TASK
Output the data that follows exactly, line for line.

MATERIAL PROVIDED
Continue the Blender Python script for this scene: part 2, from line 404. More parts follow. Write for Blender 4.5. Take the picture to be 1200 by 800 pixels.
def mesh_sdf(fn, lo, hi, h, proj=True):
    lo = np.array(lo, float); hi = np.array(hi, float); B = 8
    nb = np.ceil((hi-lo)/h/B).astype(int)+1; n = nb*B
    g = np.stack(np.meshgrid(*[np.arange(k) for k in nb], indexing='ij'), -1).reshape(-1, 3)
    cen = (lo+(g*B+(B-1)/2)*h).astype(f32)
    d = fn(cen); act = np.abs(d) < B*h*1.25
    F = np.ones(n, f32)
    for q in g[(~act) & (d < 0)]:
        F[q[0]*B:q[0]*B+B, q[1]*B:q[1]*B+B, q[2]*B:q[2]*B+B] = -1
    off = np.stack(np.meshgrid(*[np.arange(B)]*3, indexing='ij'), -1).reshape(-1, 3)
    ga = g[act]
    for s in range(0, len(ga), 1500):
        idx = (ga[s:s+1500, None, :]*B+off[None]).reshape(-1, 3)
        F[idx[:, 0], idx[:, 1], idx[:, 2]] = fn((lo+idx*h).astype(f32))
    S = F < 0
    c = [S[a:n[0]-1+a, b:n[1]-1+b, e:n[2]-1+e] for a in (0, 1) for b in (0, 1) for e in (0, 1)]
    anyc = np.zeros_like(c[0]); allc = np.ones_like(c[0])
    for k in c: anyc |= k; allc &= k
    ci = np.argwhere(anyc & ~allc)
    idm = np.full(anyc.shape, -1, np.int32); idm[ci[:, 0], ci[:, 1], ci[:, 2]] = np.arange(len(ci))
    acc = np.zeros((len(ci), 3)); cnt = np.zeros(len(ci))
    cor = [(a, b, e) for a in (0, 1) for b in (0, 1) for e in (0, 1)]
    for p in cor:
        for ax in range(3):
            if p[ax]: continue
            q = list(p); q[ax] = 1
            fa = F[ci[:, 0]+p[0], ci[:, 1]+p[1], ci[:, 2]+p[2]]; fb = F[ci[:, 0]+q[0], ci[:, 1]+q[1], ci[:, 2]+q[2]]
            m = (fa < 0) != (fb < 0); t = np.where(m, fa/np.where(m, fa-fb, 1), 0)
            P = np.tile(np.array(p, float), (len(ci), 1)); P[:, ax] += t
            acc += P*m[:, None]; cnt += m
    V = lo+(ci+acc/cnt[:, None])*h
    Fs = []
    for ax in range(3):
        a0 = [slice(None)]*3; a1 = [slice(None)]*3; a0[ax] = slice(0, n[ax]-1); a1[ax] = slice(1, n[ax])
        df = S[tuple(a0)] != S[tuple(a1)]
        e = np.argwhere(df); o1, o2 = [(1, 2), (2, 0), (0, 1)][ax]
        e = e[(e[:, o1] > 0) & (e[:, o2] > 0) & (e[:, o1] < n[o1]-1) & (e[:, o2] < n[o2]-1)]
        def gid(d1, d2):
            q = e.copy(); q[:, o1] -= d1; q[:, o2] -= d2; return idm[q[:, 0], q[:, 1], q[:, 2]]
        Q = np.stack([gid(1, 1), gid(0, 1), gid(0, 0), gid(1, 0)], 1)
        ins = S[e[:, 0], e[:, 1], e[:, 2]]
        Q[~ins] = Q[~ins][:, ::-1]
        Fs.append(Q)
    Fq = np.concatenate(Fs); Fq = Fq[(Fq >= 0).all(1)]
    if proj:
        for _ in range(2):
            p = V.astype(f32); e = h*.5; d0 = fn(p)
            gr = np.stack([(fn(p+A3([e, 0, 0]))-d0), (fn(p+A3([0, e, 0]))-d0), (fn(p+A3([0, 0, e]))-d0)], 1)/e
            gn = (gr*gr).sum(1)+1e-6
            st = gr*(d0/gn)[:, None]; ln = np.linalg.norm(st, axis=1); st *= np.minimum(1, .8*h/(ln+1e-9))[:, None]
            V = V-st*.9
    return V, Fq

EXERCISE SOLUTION
Continue the Blender Python script for this scene: part 2, from line 404. More parts follow. Write for Blender 4.5. Take the picture to be 1200 by 800 pixels.
def mesh_sdf(fn, lo, hi, h, proj=True):
    lo = np.array(lo, float); hi = np.array(hi, float); B = 8
    nb = np.ceil((hi-lo)/h/B).astype(int)+1; n = nb*B
    g = np.stack(np.meshgrid(*[np.arange(k) for k in nb], indexing='ij'), -1).reshape(-1, 3)
    cen = (lo+(g*B+(B-1)/2)*h).astype(f32)
    d = fn(cen); act = np.abs(d) < B*h*1.25
    F = np.ones(n, f32)
    for q in g[(~act) & (d < 0)]:
        F[q[0]*B:q[0]*B+B, q[1]*B:q[1]*B+B, q[2]*B:q[2]*B+B] = -1
    off = np.stack(np.meshgrid(*[np.arange(B)]*3, indexing='ij'), -1).reshape(-1, 3)
    ga = g[act]
    for s in range(0, len(ga), 1500):
        idx = (ga[s:s+1500, None, :]*B+off[None]).reshape(-1, 3)
        F[idx[:, 0], idx[:, 1], idx[:, 2]] = fn((lo+idx*h).astype(f32))
    S = F < 0
    c = [S[a:n[0]-1+a, b:n[1]-1+b, e:n[2]-1+e] for a in (0, 1) for b in (0, 1) for e in (0, 1)]
    anyc = np.zeros_like(c[0]); allc = np.ones_like(c[0])
    for k in c: anyc |= k; allc &= k
    ci = np.argwhere(anyc & ~allc)
    idm = np.full(anyc.shape, -1, np.int32); idm[ci[:, 0], ci[:, 1], ci[:, 2]] = np.arange(len(ci))
    acc = np.zeros((len(ci), 3)); cnt = np.zeros(len(ci))
    cor = [(a, b, e) for a in (0, 1) for b in (0, 1) for e in (0, 1)]
    for p in cor:
        for ax in range(3):
            if p[ax]: continue
            q = list(p); q[ax] = 1
            fa = F[ci[:, 0]+p[0], ci[:, 1]+p[1], ci[:, 2]+p[2]]; fb = F[ci[:, 0]+q[0], ci[:, 1]+q[1], ci[:, 2]+q[2]]
            m = (fa < 0) != (fb < 0); t = np.where(m, fa/np.where(m, fa-fb, 1), 0)
            P = np.tile(np.array(p, float), (len(ci), 1)); P[:, ax] += t
            acc += P*m[:, None]; cnt += m
    V = lo+(ci+acc/cnt[:, None])*h
    Fs = []
    for ax in range(3):
        a0 = [slice(None)]*3; a1 = [slice(None)]*3; a0[ax] = slice(0, n[ax]-1); a1[ax] = slice(1, n[ax])
        df = S[tuple(a0)] != S[tuple(a1)]
        e = np.argwhere(df); o1, o2 = [(1, 2), (2, 0), (0, 1)][ax]
        e = e[(e[:, o1] > 0) & (e[:, o2] > 0) & (e[:, o1] < n[o1]-1) & (e[:, o2] < n[o2]-1)]
        def gid(d1, d2):
            q = e.copy(); q[:, o1] -= d1; q[:, o2] -= d2; return idm[q[:, 0], q[:, 1], q[:, 2]]
        Q = np.stack([gid(1, 1), gid(0, 1), gid(0, 0), gid(1, 0)], 1)
        ins = S[e[:, 0], e[:, 1], e[:, 2]]
        Q[~ins] = Q[~ins][:, ::-1]
        Fs.append(Q)
    Fq = np.concatenate(Fs); Fq = Fq[(Fq >= 0).all(1)]
    if proj:
        for _ in range(2):
            p = V.astype(f32); e = h*.5; d0 = fn(p)
            gr = np.stack([(fn(p+A3([e, 0, 0]))-d0), (fn(p+A3([0, e, 0]))-d0), (fn(p+A3([0, 0, e]))-d0)], 1)/e
            gn = (gr*gr).sum(1)+1e-6
            st = gr*(d0/gn)[:, None]; ln = np.linalg.norm(st, axis=1); st *= np.minimum(1, .8*h/(ln+1e-9))[:, None]
            V = V-st*.9
    return V, Fq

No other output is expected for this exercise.